ATTENTION LOCALS!!

Jul 10, 2007 00:09

Bill Heard Chevrolet served with state lawsuitAbout 10,000 Georgia car owners received what appeared to be an alarming flier from General Motors last fall. "Urgent Potential Recall Notice," the mailing announced in large, bold type.

In fact, there was no recall. The flier wasn't even from GM. Instead, state regulators now say, it was the latest in a 16-year pattern of deceptive sales pitches by the largest car dealer based in Georgia: Bill Heard Chevrolet.

In a lawsuit filed Friday, the first of its kind in 32 years, the Governor's Office of Consumer Affairs alleged the October mailing was intended to trick car owners into believing their vehicles were unsafe. Heard was trying to sell new cars or service plans on old autos, the lawsuit said.

The Columbus-based dealer disputes the suit's claim that any violation was "willful," J. Matthew Maguire, one of the dealer's lawyers, said Monday. Company executives admit the mailing was "not appropriate," he said, but contend the blame lies with an advertising firm.

In the past, the dealership has alleged that the agency selectively enforces the law in a way that benefits its competitors.

The lawsuit is the first filed by the consumer agency against a car dealer since 1975. The agency - long criticized for tepid enforcement of Georgia's consumer protection laws - hasn't sued anyone in seven years.

The overwhelming majority of complaints to the agency result in a relatively small fine and a promise by the accused firm to stop using deceptive trade practices.

Bill Heard has made 15 such promises in the past 16 years, according to the suit.

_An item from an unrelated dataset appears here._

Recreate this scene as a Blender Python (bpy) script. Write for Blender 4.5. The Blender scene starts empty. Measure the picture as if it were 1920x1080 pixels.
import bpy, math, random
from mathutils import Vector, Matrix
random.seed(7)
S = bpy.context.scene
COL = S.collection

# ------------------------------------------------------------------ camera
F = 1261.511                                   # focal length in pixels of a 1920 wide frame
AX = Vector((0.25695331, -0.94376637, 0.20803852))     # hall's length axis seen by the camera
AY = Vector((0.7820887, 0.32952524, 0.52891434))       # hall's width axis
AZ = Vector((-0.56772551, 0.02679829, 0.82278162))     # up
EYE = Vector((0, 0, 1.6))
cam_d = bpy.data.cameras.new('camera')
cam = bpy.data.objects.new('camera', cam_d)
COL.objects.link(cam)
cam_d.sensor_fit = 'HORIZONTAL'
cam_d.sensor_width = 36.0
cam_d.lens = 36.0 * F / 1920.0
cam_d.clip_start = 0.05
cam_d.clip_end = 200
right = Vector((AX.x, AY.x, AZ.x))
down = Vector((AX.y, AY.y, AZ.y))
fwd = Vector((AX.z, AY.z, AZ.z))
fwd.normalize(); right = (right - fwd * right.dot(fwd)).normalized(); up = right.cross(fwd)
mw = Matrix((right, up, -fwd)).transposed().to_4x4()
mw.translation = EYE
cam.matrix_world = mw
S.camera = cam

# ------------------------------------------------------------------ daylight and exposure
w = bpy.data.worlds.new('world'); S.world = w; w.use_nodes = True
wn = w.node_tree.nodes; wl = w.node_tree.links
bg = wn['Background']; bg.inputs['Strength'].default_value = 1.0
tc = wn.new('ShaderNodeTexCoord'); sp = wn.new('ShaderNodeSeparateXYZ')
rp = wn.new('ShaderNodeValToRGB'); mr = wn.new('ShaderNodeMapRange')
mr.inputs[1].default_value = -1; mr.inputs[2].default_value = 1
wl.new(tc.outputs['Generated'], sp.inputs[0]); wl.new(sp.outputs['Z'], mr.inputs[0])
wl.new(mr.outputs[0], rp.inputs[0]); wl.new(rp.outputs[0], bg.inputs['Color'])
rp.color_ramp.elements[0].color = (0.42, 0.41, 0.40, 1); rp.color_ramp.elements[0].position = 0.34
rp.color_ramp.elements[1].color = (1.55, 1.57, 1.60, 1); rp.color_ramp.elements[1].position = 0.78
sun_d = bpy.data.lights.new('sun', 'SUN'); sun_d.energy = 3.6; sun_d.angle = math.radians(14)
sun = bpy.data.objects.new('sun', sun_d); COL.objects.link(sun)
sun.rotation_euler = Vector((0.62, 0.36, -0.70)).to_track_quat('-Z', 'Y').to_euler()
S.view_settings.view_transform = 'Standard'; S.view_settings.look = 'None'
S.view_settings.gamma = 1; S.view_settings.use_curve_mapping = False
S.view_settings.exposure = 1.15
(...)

In five cases, it paid fines and administrative penalties totaling $279,000. No other company has paid more, the consumer agency says.

The agency's lawsuit proposes civil fines of $5,000 for each of the mailings, or a theoretical maximum of as much as $50 million. It also seeks a judge's approval to bring future allegations directly into court, bypassing the administrative process.

Administrative fines, the suit said, have not deterred Heard from "repeated, continuous and willful violations" of Georgia's Fair Business Practices Act.

"We've got a pattern that has existed over a number of years," said J. Randolph Evans, a lawyer who represents the consumer agency.

Heard - which operates 14 Chevrolet outlets, including four in metro Atlanta - has battled the consumer agency for years. Bill Heard Jr., the company's chief executive, has often accused officials of selective enforcement of consumer laws that favored his competitors.

The Atlanta Journal-Constitution reported in 2005 that Heard executives had asked aides of Gov. Sonny Perdue to intervene with consumer regulators on the company's behalf.

They also suggested that Perdue, who had received campaign contributions from the company and its executives, fire the head of the consumer agency. The governor dismissed the agency head months later, but officials in his office denied a connection to Heard's request.

To settle earlier cases, Heard promised to drop ads that falsely suggested the dealer had a special relationship with GM or financing companies that would benefit car buyers. The dealer's October mailing, however, appeared to be recalling cars on the manufacturer's behalf, the lawsuit said.

"In fact, the ten thousand persons receiving the recall notice were chosen solely because they had previously done business with Bill Heard, and not because General Motors Corp. had authorized a recall - urgent, potential or otherwise - affecting the motor vehicles they owned," the lawsuit said.

It added: "The recall notice was intended and designed to mislead recipients into believing that their automobiles were subject to an urgent recall, so that the recipients would call Bill Heard's sales staff and be solicited for an automobile purchase or service contract."

As the consumer agency pursues its case against Heard, the dealer will be pressing its own lawsuit - against the agency.

Heard has filed a request for documents naming people who filed complaints about the dealer with the consumer agency.

"It's almost always competing dealerships that file the complaints," said Maguire, the lawyer for Heard. "We wanted to know who they are."